Now that we have our loop gain let’s get back to our input resistance. Remember when I told you that $1 - G_{loop}$ is a magical quantity for feedback amplifiers? Just as gain was decreased by a ratio of $1-G_{loop}$ compared to its open-loop variant, input resistance is either multiplied or divided by $1-G_{loop}$ . Since in our example, current was subtracted from the input, then we are in a topology where feedback decreases input resistance. Hence, our true input resistance with feedback is:

$R_{in} = \frac{R_{in}_0}{1 - G_{loop}}$

Remember that since feedback is negative, $G_{loop}$ is negative, so we need to add a negative sign to our above result for $G_{loop}$ when using this equation.

Output Resistance of Feedback Amplifiers

The same method is used to determine output resistance of feedback amplifiers.

Let us find the output resistance with feedback turned off, which means ignoring the current flowing from the transistor’s dependent current source back into the base through $R_f$ . Again, ignoring biasing resistors, we have:

$i_{test} = i_1 + i_2 = \frac{v_{test}}{R_C} + \frac{v_{test}}{R_f + \beta r_e}$

Which gives us an initial output resistance of $R_{out}_0 = R_C // {R_f + \beta r_e}$ .
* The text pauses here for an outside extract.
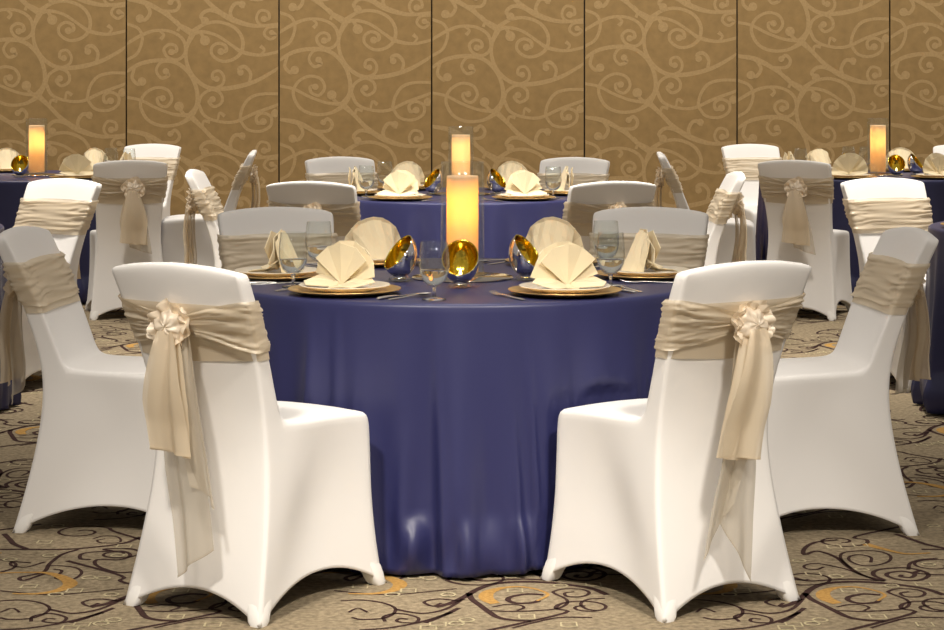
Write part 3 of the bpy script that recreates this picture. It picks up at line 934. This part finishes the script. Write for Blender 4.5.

Here, output voltage is sampled at the collector, meaning here we are in a topology where feedback decreases output resistance. This means that the output resistance with feedback is the output resistance without feedback divided by the magical ratio $1-G_{loop}$ : $R_{out} = \frac{R_{in}_0}{1 - G_{loop}}$ .

Conclusion

While feedback amplifiers possess incredible qualities, the mathematics behind some essential characteristics such as gain and input/output resistances can become incredibly complex. Already with just a single transistor, and ignoring a few components, we still have results that are far from trivial. Some textbooks will give you a huge general expression with countless factors. Don’t be intimidated by these. Just remember, once you have your loop gain, just calculate your input or output resistance as you usually would, divide or multiply by $(1-G_{loop})$ , and you’re good to go.